Otóż wyobraźmy sobie, jakie larum i krzyk byłyby podniesione przez środowiska wojujących feministek, „postępowych kobiet” z Krystyną Jandą na czele, pseudoekologów, anarchistów, lewicę z Partii Razem, Twojego Ruchu, KOD, Nowoczesnej i sporej części Platformy Obywatelskiej – gdyby „Klątwa” i użyte w niej formy przekazu odnosiły się do judaizmu. Pytanie to pozostawiam bez odpowiedzi, ponieważ każdy myślący ją zna. Podobnie, gdyby spektakl w takiej formie i treści odnosił się do islamu. Mogę jedynie zaznaczyć, że w tym przypadku sztuka grana byłaby tylko przez jeden dzień, ponieważ następnego dnia aktorzy oraz reżyser już by nie żyli.
Choć, z drugiej strony mogę się mylić. I niewykluczone, że Oliver Frljić wraz ze swoją trupą już wkrótce zawita do Ar-Rakki, stolicy Państwa Islamskiego, aby jego bojownikom uzmysłowić – parafrazując opis sztuki zamieszczony na stronie Teatru Powszechnego, że choć związek islamu i „(…)państwa wydaje się nierozerwalny, a władza organów religijnych próbuje wpłynąć na funkcjonowanie świeckich instytucji oraz na decyzje jednostek, to twórcy spektaklu sprawią, że opór wobec tych mechanizmów jest jeszcze możliwy”.

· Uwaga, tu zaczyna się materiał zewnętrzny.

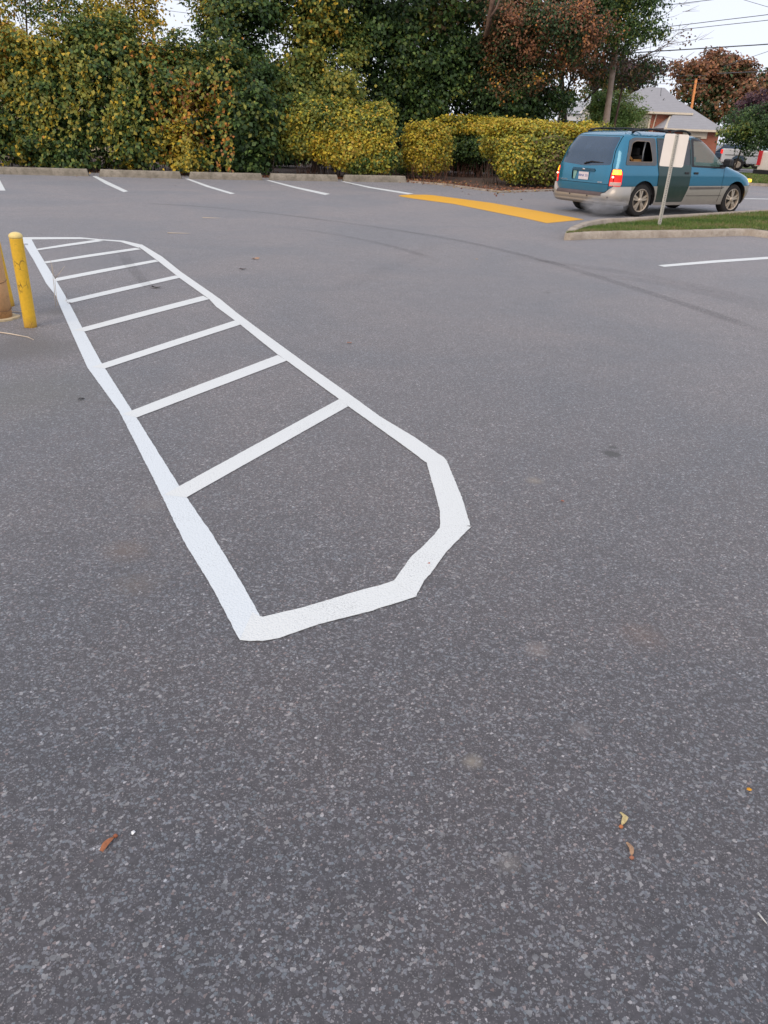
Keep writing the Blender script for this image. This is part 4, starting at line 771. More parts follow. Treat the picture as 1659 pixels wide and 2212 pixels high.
def glassm(name, tint, alpha, rough=.03):
    M, nt, nd, ln, b = newmat(name); b.inputs['Base Color'].default_value = (*tint, 1); b.inputs['Roughness'].default_value = rough; b.inputs['Specular IOR Level'].default_value = .8; b.inputs['Coat Weight'].default_value = .4
    n_ = noise(nt, 5, 2, .5, objc(nt)); ln.new(ramp(nt, n_, [(.3, alpha*.93), (.7, min(1, alpha*1.05))]), b.inputs['Alpha']); return M
M_priv = glassm('dark_privacy_glass', (.016, .045, .090), 1.0, .09); M_door_glass = glassm('green_tint_glass', (.16, .30, .27), .42, .03); M_slide_glass = glassm('dark_side_glass', (.010, .014, .020), .97, .05)
M_alloy = simple('alloy_wheel', (.52, .44, .35), .38, .55, var=.15, scale=20); M_alloy_d = simple('wheel_recess', (.05, .045, .04), .7)
vg = np.array(G(1378, 468.5)); HEAD = radians(31)
vb = vg[:2]+np.array([-sin(HEAD), cos(HEAD)])*.93      # from outer face of the right rear tyre to the axle centre
van = thing('minivan', 'teal blue minivan with a dark green sliding door and silver cladding beside the grass island', 'van', (vb[0], vb[1], 0), HEAD)
def arch(cx, r=.395, z=.335, n=18, a0=-20, a1=200): return [(cx+r*cos(radians(a0+(a1-a0)*k/n)), z+r*1.02*sin(radians(a0+(a1-a0)*k/n))) for k in range(n+1)]
ar = arch(0); af = arch(3.07)
zs = [.2+i*(1.69-.2)/50 for i in range(51)]
slx = lambda z: xr(z)+RC*.30
flx = lambda z: xf(z)-RF*.30
outline = [(slx(z), z) for z in zs]+[(flx(z), z) for z in reversed(zs)]
# keep the chart below the wheel line trimmed by sill height
sill = [(-2, 0), (6, 0), (6, .235), (-2, .235)]
quarter_open = rp([(-.55, 1.115), (.165, 1.115), (.10, 1.50), (-.30, 1.505), (-.42, 1.46)], .05)
quarter_frame = rp([(-.64, 1.04), (.30, 1.04), (.28, 1.575), (-.34, 1.575), (-.50, 1.52)], .05)
quarter_trim = rp([(-.565, 1.10), (.175, 1.10), (.11, 1.517), (-.31, 1.522), (-.432, 1.475)], .05)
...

Ale pozostawmy Frljić’a z jego dylematami religijnymi. Tym bardziej, że mogą go czekać większe problemy. A te wynikają z faktu, że polskie prawo zabrania podobnej hucpy oraz również nawoływania do zabójstwa. W przypadku tego ostatniego przestępstwa, kara jest dość dotkliwa, aby nie powiedzieć surowa. Otóż według obowiązującego prawa namawiającemu do zabójstwa sąd wymierza karę w granicach zagrożenia przewidzianego za sprawstwo. Inaczej mówiąc, można za to dostać tyle samo co zabójca, czyli od 8 lat do dożywocia. Tym samym – parafrazując jeszcze raz opis przedstawienia – Frljić będzie miał czas na zapoznanie się: „z zachowaniami seksualnymi i przemocy, które pomimo ich satyrycznego charakteru mogą być uznane przez niego za kontrowersyjne”.